Bezirksmedaille für Michael Unger
Ehrung für einen Protagonisten der Schwulenbewegung
Mit der Pankower Bezirksmedaille 2022 wurde Michael Unger in Anerkennung seiner besonderen Verdienste im und für den Bezirk geehrt.
Das Bezirksamt und die Bezirksverordnetenversammlung (BVV) würdigten ihn mit der höchsten Auszeichnung des Bezirks für seinen jahrzehntelangen Einsatz für die Gleichberechtigung von Schwulen, Lesben und Transsexuellen. Die Laudatio für den diesjährigen Preisträger hielt Helmut Liebram, der zusammen mit seiner Frau Christel Liebram im vergangenen Jahr mit der Bezirksmedaille geehrt worden war.
Michael Unger, Jahrgang 1946, gilt als der Protagonist der ostdeutschen Schwulenbewegung. Seit mehr als 50 Jahren setzt er sich für die Gleichberechtigung und die Rechte von Schwulen, Lesben und Transsexuellen ein. Dabei war er in der DDR auch Repressalien ausgesetzt. Als Geschäftsführer leitete er zwanzig Jahre lang den Verein Berliner Sonntagsclub, den er nach dem Fall der Mauer mitgründete. Dabei handelt es sich um das in Prenzlauer Berg beheimatete Veranstaltungs-, Informations- und Beratungszentrum für Lesben, Schwule, Bisexuelle, Trans- und Interpersonen. Michael Unger ist es mit zu verdanken, dass der Christopher Street Day zu einer bedeutenden Großveranstaltung in der Hauptstadt wurde.
Zur Welt kam Unger in Schlesien als Kind einer ledigen Mutter und eines russischen Soldaten. Seine Mutter verschlug es nach seiner Geburt ins Erzgebirge, wo sie heiratete und ihr Mann ihren Sohn adoptierte. In einem kleinen Ort bei Aue wuchs Michael Unger auf. Dort blieb er ein Außenseiter, wurde als „Russenbalg“ bezeichnet. Sein Coming Out als 17-Jähriger machte das Leben für ihn nicht leichter. Hinzu kam: Homosexualität war in der DDR bis 1968 strafbar, durfte also nicht öffentlich gelebt werden.

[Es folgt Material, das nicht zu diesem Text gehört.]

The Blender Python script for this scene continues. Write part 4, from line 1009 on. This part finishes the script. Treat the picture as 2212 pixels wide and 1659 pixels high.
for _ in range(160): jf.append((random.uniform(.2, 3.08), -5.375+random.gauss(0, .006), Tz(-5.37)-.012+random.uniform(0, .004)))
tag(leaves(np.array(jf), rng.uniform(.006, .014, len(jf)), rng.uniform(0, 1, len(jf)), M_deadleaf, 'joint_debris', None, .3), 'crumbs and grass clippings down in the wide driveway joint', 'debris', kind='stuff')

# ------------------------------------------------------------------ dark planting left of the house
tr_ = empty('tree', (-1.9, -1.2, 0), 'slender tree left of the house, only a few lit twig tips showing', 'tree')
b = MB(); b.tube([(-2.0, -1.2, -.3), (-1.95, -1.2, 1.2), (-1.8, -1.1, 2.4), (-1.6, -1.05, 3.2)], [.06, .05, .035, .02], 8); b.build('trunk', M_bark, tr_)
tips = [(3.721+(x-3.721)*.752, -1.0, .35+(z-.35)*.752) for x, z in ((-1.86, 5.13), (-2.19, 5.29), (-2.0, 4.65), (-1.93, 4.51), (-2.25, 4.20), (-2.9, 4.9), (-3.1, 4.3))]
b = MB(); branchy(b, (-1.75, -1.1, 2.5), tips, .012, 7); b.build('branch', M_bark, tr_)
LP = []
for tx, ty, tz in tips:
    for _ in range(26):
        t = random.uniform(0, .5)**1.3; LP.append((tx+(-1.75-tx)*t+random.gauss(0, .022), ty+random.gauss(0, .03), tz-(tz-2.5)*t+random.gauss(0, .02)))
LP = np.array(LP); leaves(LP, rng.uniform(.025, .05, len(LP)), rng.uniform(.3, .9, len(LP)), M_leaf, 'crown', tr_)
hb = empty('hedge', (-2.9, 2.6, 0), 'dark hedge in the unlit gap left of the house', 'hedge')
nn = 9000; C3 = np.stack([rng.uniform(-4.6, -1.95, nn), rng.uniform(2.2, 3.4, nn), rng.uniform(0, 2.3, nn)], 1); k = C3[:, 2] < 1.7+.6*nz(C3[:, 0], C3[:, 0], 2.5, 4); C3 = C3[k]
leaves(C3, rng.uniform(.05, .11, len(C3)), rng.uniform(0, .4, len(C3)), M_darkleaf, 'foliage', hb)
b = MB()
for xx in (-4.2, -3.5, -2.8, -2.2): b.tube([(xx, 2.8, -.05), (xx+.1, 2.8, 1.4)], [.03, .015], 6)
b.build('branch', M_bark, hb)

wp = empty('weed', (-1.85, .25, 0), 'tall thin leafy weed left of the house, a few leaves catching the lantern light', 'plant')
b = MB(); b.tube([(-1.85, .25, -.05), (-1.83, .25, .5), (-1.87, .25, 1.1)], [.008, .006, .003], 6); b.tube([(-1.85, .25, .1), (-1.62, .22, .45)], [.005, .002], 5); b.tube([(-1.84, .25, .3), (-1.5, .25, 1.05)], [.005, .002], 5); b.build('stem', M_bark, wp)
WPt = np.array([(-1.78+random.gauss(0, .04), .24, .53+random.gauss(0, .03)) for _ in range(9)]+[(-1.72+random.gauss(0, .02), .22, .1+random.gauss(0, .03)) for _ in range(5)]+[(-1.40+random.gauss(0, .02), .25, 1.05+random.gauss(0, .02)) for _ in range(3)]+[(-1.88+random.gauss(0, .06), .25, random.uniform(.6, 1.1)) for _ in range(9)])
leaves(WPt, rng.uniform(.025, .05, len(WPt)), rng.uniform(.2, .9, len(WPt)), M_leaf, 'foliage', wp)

Den jungen Mann zog es später in die Hauptstadt. Vor allem die Schönhauser Allee und deren Umgebung faszinierten ihn. In diesem Kiez lebt er seit 1972. In den 1970ern machte Michael Unger bei der Homosexuellen Interessengemeinschaft Berlin (HIB) mit. Das war eine Bürgerrechtsgruppe zur Erreichung der Emanzipation für Lesben, Schwule und Transsexuelle in der DDR. Gemeinsam mit Charlotte von Mahlsdorf wurde in deren legendärer Kellerbar diskutiert und organisiert. Man hatte keine Lust mehr, sich zu verstecken, zog sich schrill an und war auf der Straße unübersehbar.
Als Michael Unger und seine Freunde damals unermüdlich an das Innenministerium schrieben, um offizielle Räumlichkeiten für ihre HIB zu bekommen, bekamen sie zur Antwort: Das sei ein abwegiges Anliegen und sie sollen die Behörden nicht weiter damit behelligen. Nach dem Fall der Mauer ging es dann hingegen ganz schnell. Der Magistrat sprach der Interessengemeinschaft Räume zu, es wurde der Verein Sonntagsclub gegründet und Unger arbeitete seitdem engagiert in diesem Verein mit, davon 20 Jahre als Geschäftsführer.
Damit viele Menschen mehr über die Geschichte der Schwulen, Lesben und Transsexuellen im Bezirk erfahren können, gestaltete ein Team unter Leitung Ungers die Ausstellung „Verzaubert in Nordost“. Diese war 2010 ein halbes Jahr lang in der Ausstellungshalle des Pankower Museums zu besichtigen.
Die Bezirksmedaille wurde Michael Unger von Bürgermeister Sören Benn (Die Linke) und dem Vorsteher der Bezirksverordnetenversammlung, Oliver Jütting (Bündnis 90/ Die Grünen), überreicht. Sie ist ein künstlerisch gestalteter Bronzeguss nach den Entwürfen des Bildhauers Reinhard Jacob. Neben der Bezirksmedaille erhielten Michael Unger eine Urkunde in Anerkennung der um den Bezirk Pankow erworbenen besonderen Verdienste sowie einen Bandsteg in den Berliner Landesfarben weiß und rot mit aufgebrachtem Bezirkswappen. Außerdem trug er sich in das Goldene Buch des Bezirks ein.